WASHINGTON (MNI) – The Federal Reserve, the Federal Deposit
Insurance Corp. and the Office of the Comptroller of the Currency issued
the following statement Monday:

Credit Risk in the Shared National Credit Portfolio Declines, but
Remains High

The credit quality of large loan commitments owned by U.S. banking
organizations, foreign banking organizations (FBOs), and nonbanks
improved in 2012 for the third consecutive year, according to the Shared
National Credits (SNC) Review for 2012. A loan commitment is the
obligation of a lender to make loans or issue letters of credit pursuant
to a formal loan agreement.

The volume of criticized loans remained high at $295 billion
compared with levels before the financial crisis, but declined 8.1
percent from 2011. A criticized loan is rated special mention,
substandard, doubtful, or loss.

Reasons for improvement in credit quality included better operating
performance among borrowers, debt restructurings, bankruptcy
resolutions, and ongoing access to bond and equity markets.

Despite this progress, poorly underwritten loans originated in 2006
and 2007 continued to adversely affect the SNC portfolio. While the
overall quality of underwriting of SNCs that were originated in 2011 was
significantly better than in 2007, some easing of standards was noted,
specifically in leveraged finance credits, especially compared with the
relatively tighter standards present in 2009 and the latter half of
2008. Refinancing risk eased during the past year as 37.1 percent of
SNCs will mature over the next three years compared with 63.4 percent
for the same time frame in the 2011 SNC Review.

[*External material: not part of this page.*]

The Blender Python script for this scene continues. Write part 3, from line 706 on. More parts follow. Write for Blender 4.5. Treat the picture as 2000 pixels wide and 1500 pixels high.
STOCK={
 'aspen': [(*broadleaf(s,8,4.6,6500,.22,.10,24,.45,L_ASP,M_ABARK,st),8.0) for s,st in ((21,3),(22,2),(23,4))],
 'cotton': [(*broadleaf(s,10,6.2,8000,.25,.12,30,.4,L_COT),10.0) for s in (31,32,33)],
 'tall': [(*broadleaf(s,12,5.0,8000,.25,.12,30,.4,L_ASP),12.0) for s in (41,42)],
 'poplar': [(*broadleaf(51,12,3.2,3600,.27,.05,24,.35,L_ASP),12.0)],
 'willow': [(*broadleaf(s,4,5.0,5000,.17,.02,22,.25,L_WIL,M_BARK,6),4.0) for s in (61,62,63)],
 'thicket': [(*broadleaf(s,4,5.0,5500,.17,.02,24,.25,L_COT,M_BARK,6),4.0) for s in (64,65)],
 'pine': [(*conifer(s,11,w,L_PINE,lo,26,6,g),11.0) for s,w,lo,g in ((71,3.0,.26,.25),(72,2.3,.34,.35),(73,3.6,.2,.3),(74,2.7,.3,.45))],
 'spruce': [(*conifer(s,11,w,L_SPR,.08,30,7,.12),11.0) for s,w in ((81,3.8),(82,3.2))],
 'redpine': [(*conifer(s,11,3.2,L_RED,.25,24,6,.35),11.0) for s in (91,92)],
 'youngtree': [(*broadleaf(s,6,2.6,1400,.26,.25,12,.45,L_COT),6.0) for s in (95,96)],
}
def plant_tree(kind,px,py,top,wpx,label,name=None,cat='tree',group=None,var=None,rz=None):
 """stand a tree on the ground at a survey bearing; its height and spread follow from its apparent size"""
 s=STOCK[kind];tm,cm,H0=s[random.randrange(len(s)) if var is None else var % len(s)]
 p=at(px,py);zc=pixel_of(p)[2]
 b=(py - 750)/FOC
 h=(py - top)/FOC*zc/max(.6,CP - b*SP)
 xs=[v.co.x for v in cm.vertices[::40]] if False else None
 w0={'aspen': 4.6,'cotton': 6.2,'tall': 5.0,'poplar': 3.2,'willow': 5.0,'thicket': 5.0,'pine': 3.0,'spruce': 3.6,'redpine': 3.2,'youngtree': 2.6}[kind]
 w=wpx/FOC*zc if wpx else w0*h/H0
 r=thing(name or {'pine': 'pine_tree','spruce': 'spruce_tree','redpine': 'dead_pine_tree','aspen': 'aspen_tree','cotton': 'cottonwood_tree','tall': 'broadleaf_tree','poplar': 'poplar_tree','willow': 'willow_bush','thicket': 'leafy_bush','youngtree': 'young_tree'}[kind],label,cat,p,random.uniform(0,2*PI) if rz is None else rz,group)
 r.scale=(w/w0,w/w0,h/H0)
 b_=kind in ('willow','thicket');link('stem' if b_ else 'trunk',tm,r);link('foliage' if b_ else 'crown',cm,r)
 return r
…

The federal banking agencies expect banks and thrifts to originate
syndicated loans using prudential underwriting standards, regardless of
their intent to hold or sell them. SNCs that are poorly underwritten
will be subject to regulatory criticism or classification during annual
SNC reviews. The federal banking agencies expect to finalize revised
guidance on leveraged lending to form the basis of the agencies
supervisory focus and review of supervised financial institutions
involved in leveraged lending.

Although nonbank entities, such as securitization pools, hedge
funds, insurance companies, and pension funds, owned the smallest share
of loan commitments, they owned the largest share (62.4 percent) of
classified credits (rated substandard, doubtful, or loss).

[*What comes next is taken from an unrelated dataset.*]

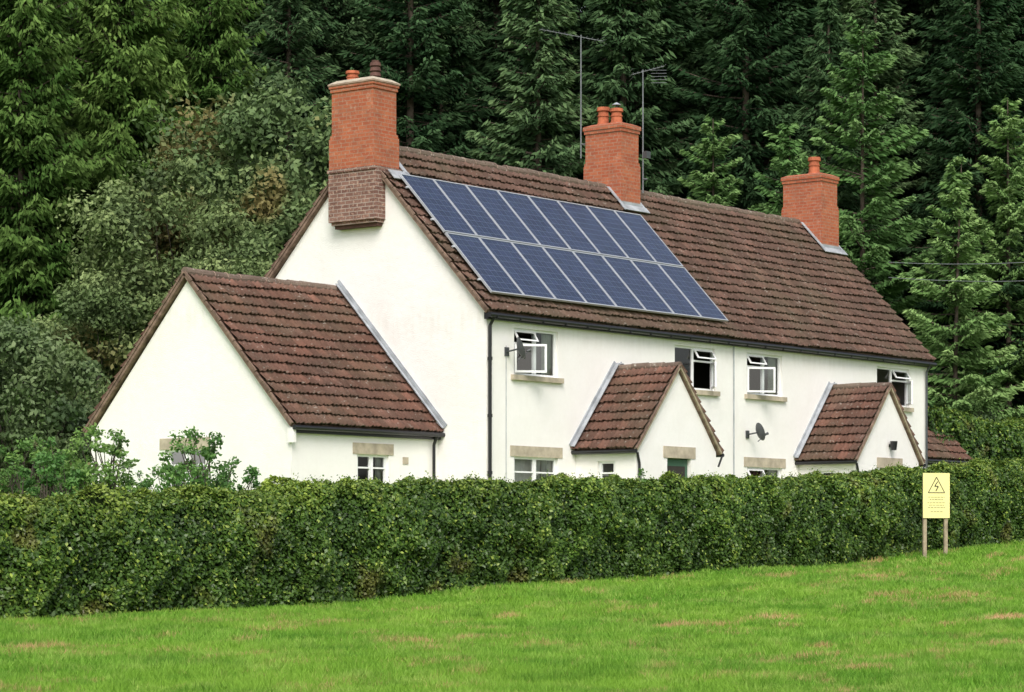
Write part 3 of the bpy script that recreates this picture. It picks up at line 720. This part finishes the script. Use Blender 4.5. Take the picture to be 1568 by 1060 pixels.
def broadleaf(name,H,RX,seed,mat,nc=70,per=480,leaf=.11,low=.18,trunk=True,bark=BARKG,rcr=(.16,.34)):
    g=np.random.default_rng(seed); ac=Acc(); cz=H*(low+(1-low)/2); RZ_=H*(1-low)/2
    C=[]
    while len(C)<nc:
        p=g.uniform(-1,1,3); r=np.linalg.norm(p)
        if r>1 or r<.25: continue
        if g.random()>r**1.2+.15: continue
        lob=1+.18*math.sin(3*math.atan2(p[1],p[0])+seed)+.12*math.sin(5*p[2]+seed)
        C.append((p[0]*RX*lob*.86,p[1]*RX*lob*.86,cz+p[2]*RZ_*.9))
    C=np.array(C)
    if trunk:
        t=np.linspace(0,1,6); top=V3(g.normal()*.3,g.normal()*.3,H*.6)
        V,Q=tube(np.outer(t,top),.03+.012*H*(1-t*.8),7); ac.add(V,Q,1,.5)
    for c in C:
        st=V3(0,0,min(c[2]*.6,H*.5)) if trunk else V3(c[0]*.15,c[1]*.15,0)
        mid=(st+c)/2+g.normal(size=3)*.15
        if g.random()<.5 or not trunk:
            V,Q=tube([st,mid,c],[.02+.002*H,.02,.006],4); ac.add(V,Q,1,.5)
        rc=RX*g.uniform(*rcr); n=int(per*g.uniform(.6,1.3)); u=nrm(g.normal(size=(n,3))); rr=g.random(n)**.45
        u[:,2]*=.75; P=c+u*(rr*rc)[:,None]+g.normal(size=(n,3))*rc*.12
        Nn=u*.7+g.normal(size=(n,3))*.7+[0,0,.5]
        s=leaf*(.6+.8*g.random(n)); V,Q=cards_n(P,Nn,s,s*.55,g); b=g.normal()*.15
        ac.add(V,Q,0,np.clip(.18+.3*rr+.28*(g.random(n)-.3)+b+.22*u[:,2],0,1))
    return ac.mesh(name,[mat,bark])
def place(me,name,r,d,sc=1,parent=None,rz=None,dz=0,szx=1):
    p=W(r,d); o=bpy.data.objects.new(name,me); col.objects.link(o)
    o.location=(p[0],p[1],float(zf(p[0],p[1]))-.15+dz); o.scale=(sc*szx,sc*szx,sc); o.rotation_euler=(0,0,PG.random()*6.28 if rz is None else rz)
    if parent: o.parent=parent
    return o
PG=np.random.default_rng(99)
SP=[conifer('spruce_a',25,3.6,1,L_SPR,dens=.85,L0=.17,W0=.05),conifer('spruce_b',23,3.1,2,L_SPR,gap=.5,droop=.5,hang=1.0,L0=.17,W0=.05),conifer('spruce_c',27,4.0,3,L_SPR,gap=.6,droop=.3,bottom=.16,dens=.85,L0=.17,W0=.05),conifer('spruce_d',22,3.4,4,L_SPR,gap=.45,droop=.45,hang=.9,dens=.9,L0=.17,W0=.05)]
CY=[conifer('green_conifer_a',24,3.8,5,L_CYP,gap=.45,droop=.5,hang=1.4,dens=.95,power=.45,bottom=.02,W0=.05,bv=.15,nbr=(7,11),frw=.4),conifer('green_conifer_b',22,3.4,6,L_CYP,gap=.45,droop=.45,hang=1.4,dens=.95,power=.45,bottom=.02,W0=.05,bv=.15,nbr=(7,11),frw=.4)]
LA=[conifer('larch_a',18,3.9,7,L_LAR,gap=.95,droop=.14,upper=.3,dens=1.35,hang=.55,power=.6,nbr=(5,8),frw=.34,W0=.05,bv=.13),conifer('larch_b',16,3.6,8,L_LAR,gap=.9,droop=.2,upper=.25,dens=1.35,hang=.6,power=.65,nbr=(5,8),frw=.34,W0=.05,bv=.13)]
DE=[broadleaf('broadleaf_a',16,4.3,11,L_DEC,95,430,.115,.06),broadleaf('broadleaf_b',14,4.0,12,L_DEC,85,430,.115,.05)]
SH=[broadleaf('shrub_a',6.5,2.6,13,L_SHR,60,360,.085,.02,False),broadleaf('shrub_b',5,2.3,14,L_SHR,50,360,.08,.02,False)]
forest=empty('conifer_forest')
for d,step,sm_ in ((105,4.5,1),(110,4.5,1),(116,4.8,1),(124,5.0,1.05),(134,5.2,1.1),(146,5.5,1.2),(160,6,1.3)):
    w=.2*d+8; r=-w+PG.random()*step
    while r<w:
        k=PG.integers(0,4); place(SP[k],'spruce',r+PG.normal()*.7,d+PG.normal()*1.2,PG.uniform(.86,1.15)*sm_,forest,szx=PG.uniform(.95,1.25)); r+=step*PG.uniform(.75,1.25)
for r,d,s,k in ((17.6,119,1.3,0),(19.6,121,1.3,2),(20.5,131,1.4,0),(22.5,140,1.5,2),(16.5,128,1.35,3),(-8,126,1.3,1),(3,128,1.3,0),(23.5,119,1.25,3)): place(SP[k],'spruce',r,d,s,forest,szx=1.1)
for r,d,s,k in ((-20.8,96,1,0),(-17.6,94,1.05,1),(-14.6,97,1.02,0),(-24,93,1,1),(-11.4,99,1.0,1)): place(CY[k],'conifer_tree',r,d,s)
for r,d,s,k in ((-8.4,92,1.06,0),(-3.6,91,.95,1),(-11.6,88,.83,0),(-6.2,88,.90,1),(-13.6,86,.66,1),(-9.2,85,.62,0),(-.6,93,.80,1)): place(DE[k],'broadleaf_tree',r,d,s)
for r,d,s,k in ((13.4,100,1.03,0),(16.4,97,.88,1),(10.4,99,.93,1),(19.2,101,.86,0),(7.8,101,.82,0),(22.5,99,.9,1)): place(LA[k],'larch_tree',r,d,s)
for r,d,s,k in ((-14.6,77,1.05,0),(-12.7,79,.85,1),(-17.6,76,1.1,0),(-11.6,76,.7,1),(-16.2,73,.7,1)): place(SH[k],'shrub',r,d,s)
for r,d,s,k in ((17.0,95,.75,0),(20.0,96,.8,1)): place(SH[k],'shrub',r,d,s)
BU=[broadleaf('bush_a',2.3,1.1,21,L_BUSH,58,62,.046,.02,False,rcr=(.11,.24)),broadleaf('bush_b',2.0,.9,22,L_BUSH,46,60,.046,.02,False,rcr=(.11,.24))]
for r,d,s,k in ((-6.8,55.5,1.06,0),(-5.9,56.5,.85,1),(-9.0,56.5,1.1,0),(-9.8,55,1.05,1),(-8.2,57.0,.7,1),(-3.6,58.2,.66,1),(3.2,63.0,.95,1),(-4.9,58.2,.66,1),(7.6,67.5,.85,1),(-10.6,57,1.0,0)): place(BU[k],'garden_bush',r,d,s)

# ------------------------------------------------------------------ light, world, camera
w=bpy.data.worlds.new('World'); scene.world=w; w.use_nodes=True; nt=w.node_tree; nt.nodes.clear()
ts=np.append(-DV*1.0+RV*.05,0); ts/=np.linalg.norm(ts); el=math.radians(46)
sk=nt.nodes.new('ShaderNodeTexSky'); sk.sky_type='NISHITA'; sk.sun_disc=False; sk.sun_elevation=el; sk.sun_rotation=math.atan2(ts[0],ts[1]); sk.dust_density=3
hs=nt.nodes.new('ShaderNodeHueSaturation'); hs.inputs['Saturation'].default_value=.4; hs.inputs['Value'].default_value=1.35
bg=nt.nodes.new('ShaderNodeBackground'); bg.inputs[1].default_value=.15; ow=nt.nodes.new('ShaderNodeOutputWorld')
nt.links.new(sk.outputs[0],hs.inputs['Color']); nt.links.new(hs.outputs[0],bg.inputs[0]); nt.links.new(bg.outputs[0],ow.inputs[0])
sd=bpy.data.lights.new('sun','SUN'); sd.energy=2.5; sd.angle=math.radians(30); sd.color=(1,.945,.89); so=bpy.data.objects.new('sun',sd); col.objects.link(so)
from mathutils import Vector
tv=Vector((ts[0]*math.cos(el),ts[1]*math.cos(el),math.sin(el))); so.rotation_euler=tv.to_track_quat('Z','Y').to_euler(); so.location=tv*60
cd=bpy.data.cameras.new('camera'); co=bpy.data.objects.new('camera',cd); col.objects.link(co); scene.camera=co
cd.sensor_width=36; cd.lens=36*4000/1568; cd.shift_y=309/1568; cd.clip_end=2000; cd.clip_start=.5
co.location=(CAM[0],CAM[1],0); co.rotation_euler=(PI/2,0,A-PI/2)
scene.view_settings.view_transform='Standard'; scene.view_settings.look='None'; scene.view_settings.exposure=0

In other highlights of the review:

–Total SNC commitments increased 10.6 percent from the 2011 review
to $2.79 trillion. Total SNC loans outstanding increased $125 billion to
$1.24 trillion, an increase of 11.2 percent.

–Criticized assets represented 10.6 percent of the SNC portfolio,
compared with 12.7 percent in 2011.

–Classified assets declined 8.8 percent to $196 billion in 2012
and represented 7 percent of the portfolio, compared with 8.5 percent in

–Credits rated special mention, which exhibited potential weakness
and could result in further deterioration if uncorrected, was largely
unchanged at $99 billion in 2012, representing 3.6 percent of the

–Adjusted for losses, nonaccrual loans declined to $81 billion
from $91 billion, an 11.1 percent reduction.

–The distribution of credits across entitiesU.S. banking
organizations, FBOs, and nonbanksremained relatively unchanged. U.S.
banking organizations owned 43.2 percent of total SNC loan commitments,
FBOs owned 36.9 percent, and nonbanks owned 19.8 percent. The share
owned by nonbanks declined for the second consecutive year. Nonbanks
continued to own a larger share of classified (62.4 percent) and
nonaccrual (66.4 percent) assets compared with their total share of the
SNC portfolio. Institutions insured by the Federal Deposit Insurance
Corporation owned 13.4 percent of classified assets and 9.5 percent of
nonaccrual loans.

–The media and telecommunications industry group led other
industry groups in criticized volume with $66 billion. Finance and
insurance followed with $34 billion, then utilities with $30 billion.
Although these groups had the largest dollar volume of criticized loans,
the three groups with the highest percentage of criticized loans were
entertainment and recreation (28.3 percent), media and
telecommunications (24.6 percent), and transportation services (22.7
percent). Each of these industry groups saw declines in the share of
criticized loans from a year ago.

The SNC program was established in 1977 to provide an efficient and
consistent review and analysis of SNCs. A SNC is any loan or formal loan
commitment, and any asset such as real estate, stocks, notes, bonds, and
debentures taken as debts previously contracted, extended to borrowers
by a federally supervised institution, its subsidiaries, and affiliates
that aggregates to $20 million or more and is shared by three or more
unaffiliated supervised institutions. Many of these loan commitments are
also shared with FBOs and nonbanks, including securitization pools,
hedge funds, insurance companies, and pension funds.

In conducting the 2012 SNC Review, agencies reviewed $811 billion
of the $2.79 trillion credit commitments in the portfolio. The sample
was weighted toward noninvestment grade and criticized credits. The
results of the review are based on analyses prepared in the second
quarter of 2012 using credit-related data provided by federally
supervised institutions as of December 31, 2011, and March 31, 2012.